The Incarnation of the Word

 “He was rich but he became poor for our sake, so that we might be enriched by His poverty.” (2 Cor. 8:9)

He took what was ours to be His very own so that we might have all that was His.

“And being found in appearance as a man, He humbled Himself and became obedient to the point of death, even the death of the cross.” (Phil. 2:8)

When Adam and Eve sinned in the Garden, sin entered into the world and the condemnation of death came upon them as well as all their descendants. “Of every tree of the garden you may freely eat; but of the tree of the knowledge of good and evil you shall not eat, for in the day that you eat of it you shall surely die” (Gen. 2:16-17). Through one man sin entered the world, and death through sin, and thus death spread to all men, because all sinned.

Given the consequences of this sin, there were certain requirements that needed to be fulfilled to redeem man who had sin and death reigning over him.

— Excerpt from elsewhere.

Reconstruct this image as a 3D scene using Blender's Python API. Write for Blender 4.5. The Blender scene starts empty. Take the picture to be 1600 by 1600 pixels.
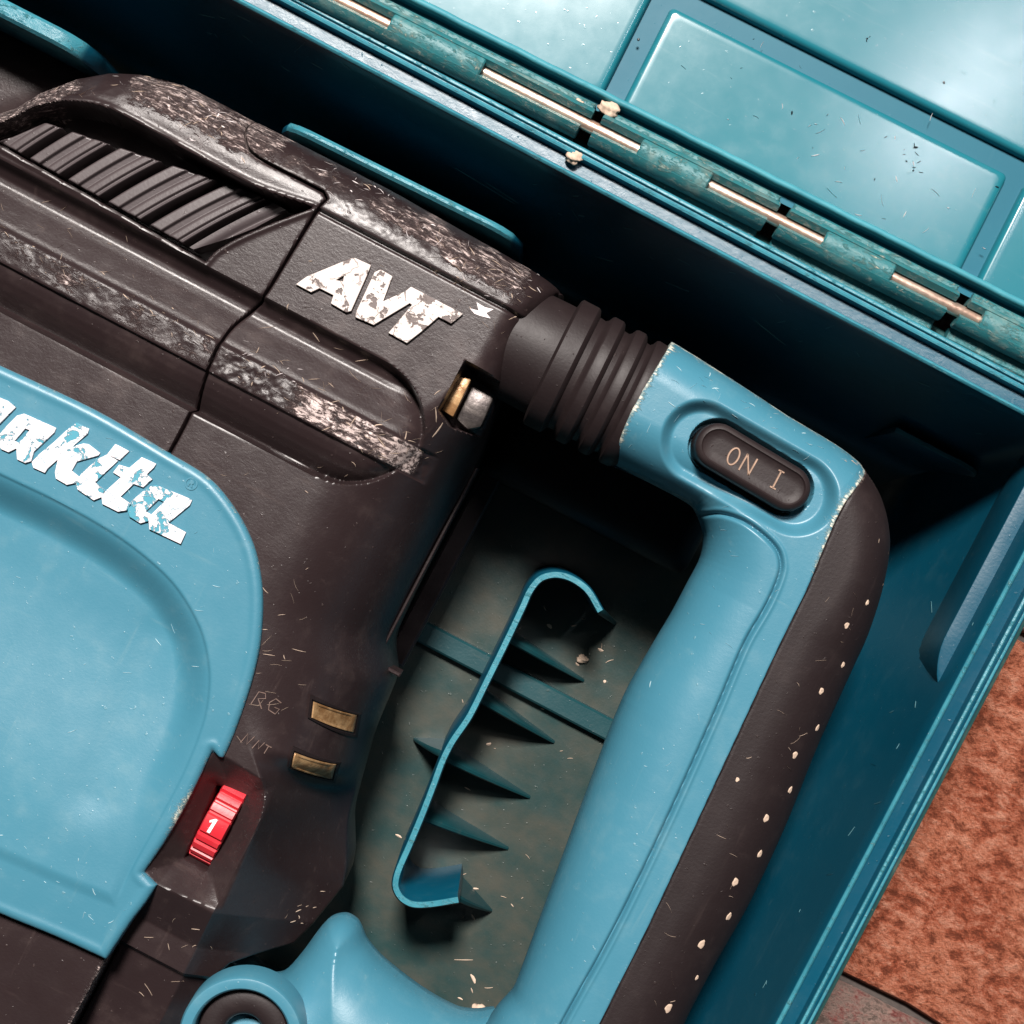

  • Sacrifice – “The wages of sin is death” (Rom. 6:23) and God told Adam, “in the day that you eat of it you shall surely die” (Gen. 2:17). Therefore, in order to fulfill the Divine Justice, there needed to be shedding of blood. St. Paul states this clearly when he writes: “And according to the law almost all things are purified with blood, and without shedding of blood there is no remission” (Heb. 9:22).
  •  Sinless – The sacrifice needed to be unblemished and without sin. If that sacrifice had committed sin, then it too would need atonement for its sins since it falls under the same condemnation of death. St. Paul writes about our Lord Jesus Christ: “but was in all points tempted as we are, yet without sin” (Heb. 4:15).
  • Human – Since it was the human being who disobeyed God, it was necessary that the sinless sacrifice be of the same level by being a human being, yet without sin.
  • Free Will – Adam and Eve sinned in the Garden of their own free will and by submitting their rational mind under the subjection of their own desires. St. Basil writes concerning this: “Because of this he also sinned through wicked free choice, and he died through the sin. ‘For the wages of sin is death’ (Rom. 6:23).

To the extent that he withdrew from life, he likewise drew near to death. For God is life, and the privation of life is death. Therefore, Adam prepared death for himself through his withdrawal from God, in accord with what is written, ‘Behold, those who remove themselves from you are destroyed’ (Ps 72:27). Thus God did not create death, but we brought it upon ourselves by a wicked intention.

St. Athanasius summarizes these requirements when he writes: “The Word perceived that corruption could not be got rid of otherwise than through death; yet He Himself, as the Word, being immortal and the Father’s Son, was such as could not die.

For this reason, He assumed a body capable of death, in order that it, through belonging to the Word Who is above all, and, itself remaining incorruptible through His indwelling, might thereafter put an end to corruption for all others as well, by the grace of the resurrection. It was by surrendering to death the body which He had taken, as an offering and sacrifice free from every stain, that He forthwith abolished death for His human brethren by the offering of the equivalent. For naturally, since the Word of God was above all, when He offered His own temple and bodily instrument as a substitute for the life of all, He fulfilled in death all that was required.

His Body and Blood are the continuation of that Sacrifice in the Church for salvation, forgiveness of sins and eternal life.